Written exercise ::
Copy exactly the lines from the start of the material through the line with "CAM = np.array([0, 0, EYE]) - DIST * D_". Pictures stay out of the copy.

** START Supplied material **

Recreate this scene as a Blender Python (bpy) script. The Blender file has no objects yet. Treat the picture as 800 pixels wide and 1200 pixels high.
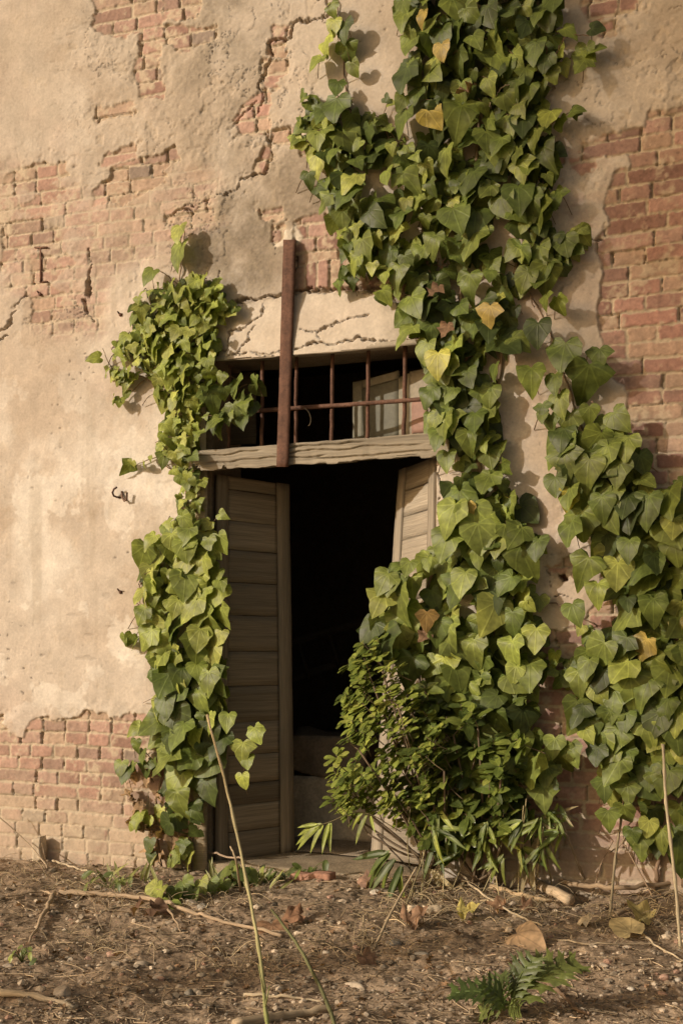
import bpy, math, random
import numpy as np
from mathutils import Vector, Matrix

random.seed(7)
RNG = np.random.default_rng(7)
S = bpy.context.scene
COL = S.collection
rad = math.radians

# ------------------------------------------------------------------ camera model (photo pixels 800 x 1200)
F = 1400.0; HOR = 720.0; PSI = rad(20.7); DIST = 5.96; EYE = 1.30
D_ = np.array([-math.sin(PSI), math.cos(PSI), 0.0])
R_ = np.array([math.cos(PSI), math.sin(PSI), 0.0])
U_ = np.array([0.0, 0.0, 1.0])
CAM = np.array([0, 0, EYE]) - DIST * D_

def P(px, py, Y=0.0):
    """point of the vertical plane y = Y seen at a place of the photograph"""
    d = D_ + R_ * ((px - 400) / F) + U_ * ((HOR - py) / F)
    return CAM + d * ((Y - CAM[1]) / d[1])

def Pd(px, py, depth):
    return CAM + (D_ + R_ * ((px - 400) / F) + U_ * ((HOR - py) / F)) * depth

def proj(X, Y, Z):
    rx, ry = X - CAM[0], Y - CAM[1]
    dep = rx * D_[0] + ry * D_[1]
    return 400 + F * (rx * R_[0] + ry * R_[1]) / dep, HOR - F * (Z - EYE) / dep, dep

# ------------------------------------------------------------------ noise
def _hash(ix, iy, seed):
    h = (ix.astype(np.int64) * 374761393 + iy.astype(np.int64) * 668265263 + seed * 982451653) & 0xFFFFFFFF
    h = ((h ^ (h >> 13)) * 1274126177) & 0xFFFFFFFF
    return ((h ^ (h >> 16)) & 0xFFFFFF) / float(0xFFFFFF)

def vnoise(x, y, seed=0):
    ix = np.floor(x); iy = np.floor(y); fx = x - ix; fy = y - iy
    fx = fx * fx * fx * (fx * (fx * 6 - 15) + 10); fy = fy * fy * fy * (fy * (fy * 6 - 15) + 10)
    a = _hash(ix, iy, seed); b = _hash(ix + 1, iy, seed); c = _hash(ix, iy + 1, seed); d = _hash(ix + 1, iy + 1, seed)
    return (a + (b - a) * fx) * (1 - fy) + (c + (d - c) * fx) * fy

def fbm(x, y, oct=4, seed=0, gain=0.5):
    t = np.zeros_like(x); a = 1.0; s = 0.0
    for o in range(oct):
        t += a * (vnoise(x * 2 ** o + 17.3 * o, y * 2 ** o - 9.1 * o, seed + o) - 0.5); s += a; a *= gain
    return t / s * 2

def sstep(a, b, x):
    t = np.clip((x - a) / (b - a), 0, 1); return t * t * (3 - 2 * t)

def poly_sd(px, py, poly):
    """signed distance to a polygon, positive inside (full arrays; far points get -60)"""
    poly = np.array(poly, float); out = np.full(px.shape, -60.0)
    lo = poly.min(0) - 45; hi = poly.max(0) + 45
    sel = (px > lo[0]) & (px < hi[0]) & (py > lo[1]) & (py < hi[1])
    x = px[sel]; y = py[sel]
    if x.size == 0: return out
    ins = np.zeros(x.shape, bool); dm = np.full(x.shape, 1e9)
    for i in range(len(poly)):
        ax, ay = poly[i]; bx, by = poly[(i + 1) % len(poly)]
        c = ((ay > y) != (by > y))
        with np.errstate(divide='ignore', invalid='ignore'):
            xi = (bx - ax) * (y - ay) / (by - ay if by != ay else 1e-9) + ax
        ins ^= c & (x < xi)
        dx, dy = bx - ax, by - ay
        t = np.clip(((x - ax) * dx + (y - ay) * dy) / (dx * dx + dy * dy + 1e-9), 0, 1)
        dm = np.minimum(dm, (x - ax - t * dx) ** 2 + (y - ay - t * dy) ** 2)
    out[sel] = np.where(ins, 1, -1) * np.sqrt(dm)
    return out

def line_d(px, py, pts):
    pts = np.array(pts, float); out = np.full(px.shape, 60.0)
    lo = pts.min(0) - 25; hi = pts.max(0) + 25
    sel = (px > lo[0]) & (px < hi[0]) & (py > lo[1]) & (py < hi[1])
    x = px[sel]; y = py[sel]; dm = np.full(x.shape, 3600.0)
    for i in range(len(pts) - 1):
        ax, ay = pts[i]; dx, dy = pts[i + 1] - pts[i]
        t = np.clip(((x - ax) * dx + (y - ay) * dy) / (dx * dx + dy * dy + 1e-9), 0, 1)
        dm = np.minimum(dm, (x - ax - t * dx) ** 2 + (y - ay - t * dy) ** 2)
    out[sel] = np.sqrt(dm); return out

# ------------------------------------------------------------------ scene graph helpers
def link(o, parent=None):
    COL.objects.link(o)
    if parent is not None: o.parent = parent
    return o

def tag(o, label=None, cat=None, group=None, kind=None):
    if label: o['label'] = label
    if cat: o['category'] = cat
    if group: o['group'] = group
    if kind: o['kind'] = kind
    return o

def thing(name, label, cat, loc=(0, 0, 0), group=None):
    o = bpy.data.objects.new(name, None); o.empty_display_size = 0.1
    o.location = loc; link(o); tag(o, label, cat, group)
    return o

class MB:
    """collects geometry for ONE mesh object"""
    def __init__(s): s.v = []; s.f = []; s.t = []; s.c = []; s.g = []; s.n = 0
    def add(s, V, loops, totals, col=(1, 1, 1), g=None):
        V = np.asarray(V, float); s.v.append(V); s.f.append(np.asarray(loops, np.int64) + s.n); s.t.append(np.asarray(totals, np.int64))
        col = np.asarray(col, float)
        s.c.append(np.tile(col, (len(V), 1)) if col.ndim == 1 else col)
        s.g.append(V.copy() if g is None else np.asarray(g, float)); s.n += len(V)
    def build(s, name, mat, parent=None, smooth=True, origin=None):
        if not s.v: return None
        V = np.concatenate(s.v); L = np.concatenate(s.f); T = np.concatenate(s.t); C = np.concatenate(s.c); G = np.concatenate(s.g)
        off = np.zeros(3)
        if parent is not None:
            off = np.array(parent.matrix_basis.translation); q = parent.parent
            while q is not None: off = off + np.array(q.matrix_basis.translation); q = q.parent
        elif origin is not None: off = np.asarray(origin, float)
        V = V - off
        me = bpy.data.meshes.new(name); me.vertices.add(len(V)); me.vertices.foreach_set('co', V.ravel())
        me.loops.add(len(L)); me.loops.foreach_set('vertex_index', L.astype(np.int32))
        me.polygons.add(len(T)); st = np.concatenate(([0], np.cumsum(T)[:-1])).astype(np.int32)
        me.polygons.foreach_set('loop_start', st); me.polygons.foreach_set('loop_total', T.astype(np.int32))
        me.polygons.foreach_set('use_smooth', np.full(len(T), smooth, bool))
        a = me.attributes.new('Col', 'FLOAT_COLOR', 'POINT'); a.data.foreach_set('color', np.column_stack([C, np.ones(len(C))]).ravel().astype(np.float32))
        a = me.attributes.new('guv', 'FLOAT_VECTOR', 'POINT'); a.data.foreach_set('vector', G.ravel().astype(np.float32))
        me.update(calc_edges=True); me.validate()
        me.materials.append(mat)
        o = bpy.data.objects.new(name, me); link(o, parent)
        if parent is None and origin is not None: o.location = origin
        return o

def grid_faces(nu, nv, keep=None):
    i = np.arange(nv - 1)[:, None] * nu + np.arange(nu - 1)[None, :]
    q = np.stack([i, i + 1, i + 1 + nu, i + nu], -1).reshape(-1, 4)
    if keep is not None: q = q[keep.ravel()]
    return q

def tube(mb, pts, r, n=6, col=(1, 1, 1), caps=True):
    pts = [np.asarray(p, float) for p in pts]; m = len(pts)
    r = [r] * m if np.isscalar(r) else list(r)
    V = []; G = []; up = np.array([0.31, 0.22, 0.92]); dist = 0
    col = np.asarray(col, float)
    for k in range(m):
        t = pts[min(k + 1, m - 1)] - pts[max(k - 1, 0)]; t = t / (np.linalg.norm(t) + 1e-9)
        a = np.cross(t, up); na = np.linalg.norm(a)
        if na < 0.1: a = np.cross(t, np.array([1.0, 0, 0])); na = np.linalg.norm(a)
        a /= na; b = np.cross(t, a)
        if k: dist += np.linalg.norm(pts[k] - pts[k - 1])
        for j in range(n):
            an = 2 * math.pi * j / n
            V.append(pts[k] + r[k] * (math.cos(an) * a + math.sin(an) * b)); G.append((dist, r[k] * math.cos(an), r[k] * math.sin(an)))
    L = []; T = []
    for k in range(m - 1):
        for j in range(n):
            j2 = (j + 1) % n; L += [k * n + j, k * n + j2, (k + 1) * n + j2, (k + 1) * n + j]; T.append(4)
    if caps:
        L += list(range(n - 1, -1, -1)); T.append(n); L += [(m - 1) * n + j for j in range(n)]; T.append(n)
    mb.add(V, L, T, np.repeat(col, n, 0) if col.ndim == 2 else col, G)

def curve_pts(pts, n=8, wob=0.0, seed=0):
    """catmull-rom through pts"""
    pts = [np.asarray(p, float) for p in pts]; rg = np.random.default_rng(seed)
    if len(pts) < 3 and wob == 0:
        return [pts[0] + (pts[-1] - pts[0]) * t for t in np.linspace(0, 1, n)]
    q = [2 * pts[0] - pts[1]] + pts + [2 * pts[-1] - pts[-2]]; out = []
    for i in range(1, len(q) - 2):
        for t in np.linspace(0, 1, n, endpoint=False):
            a, b, c, d = q[i - 1], q[i], q[i + 1], q[i + 2]
            out.append(0.5 * (2 * b + (c - a) * t + (2 * a - 5 * b + 4 * c - d) * t * t + (3 * b - a - 3 * c + d) * t ** 3))
    out.append(pts[-1])
    if wob:
        for k in range(1, len(out) - 1): out[k] = out[k] + rg.normal(0, wob, 3)
    return out

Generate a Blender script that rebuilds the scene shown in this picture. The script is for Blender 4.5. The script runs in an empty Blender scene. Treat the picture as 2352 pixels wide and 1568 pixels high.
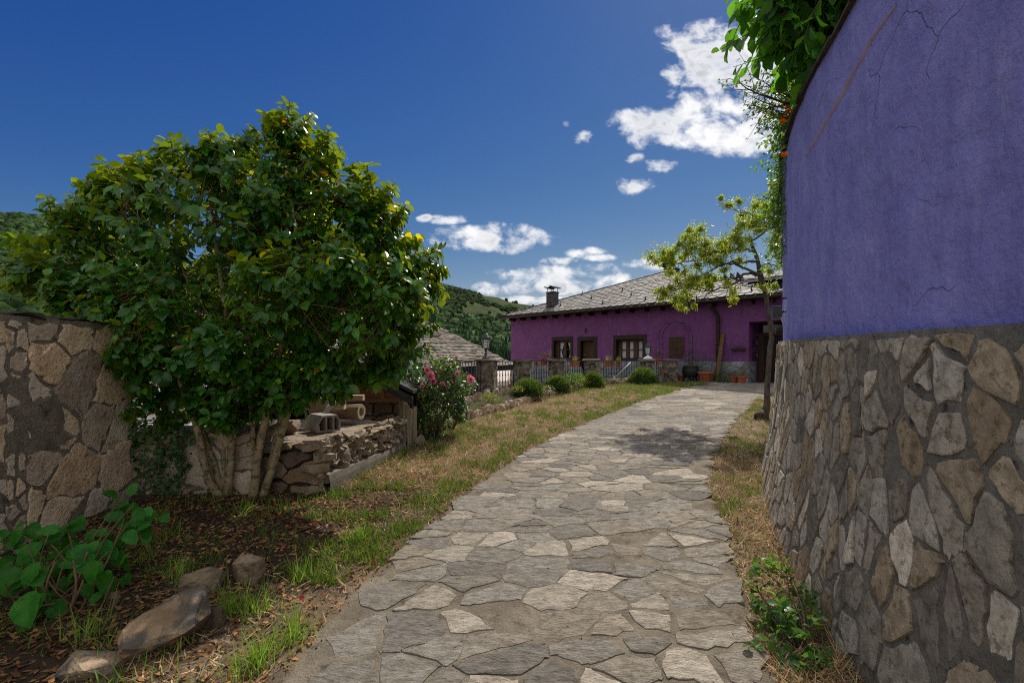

** END Supplied material **

Output of the task ::
Recreate this scene as a Blender Python (bpy) script. The Blender file has no objects yet. Treat the picture as 800 pixels wide and 1200 pixels high.
import bpy, math, random
import numpy as np
from mathutils import Vector, Matrix

random.seed(7)
RNG = np.random.default_rng(7)
S = bpy.context.scene
COL = S.collection
rad = math.radians

# ------------------------------------------------------------------ camera model (photo pixels 800 x 1200)
F = 1400.0; HOR = 720.0; PSI = rad(20.7); DIST = 5.96; EYE = 1.30
D_ = np.array([-math.sin(PSI), math.cos(PSI), 0.0])
R_ = np.array([math.cos(PSI), math.sin(PSI), 0.0])
U_ = np.array([0.0, 0.0, 1.0])
CAM = np.array([0, 0, EYE]) - DIST * D_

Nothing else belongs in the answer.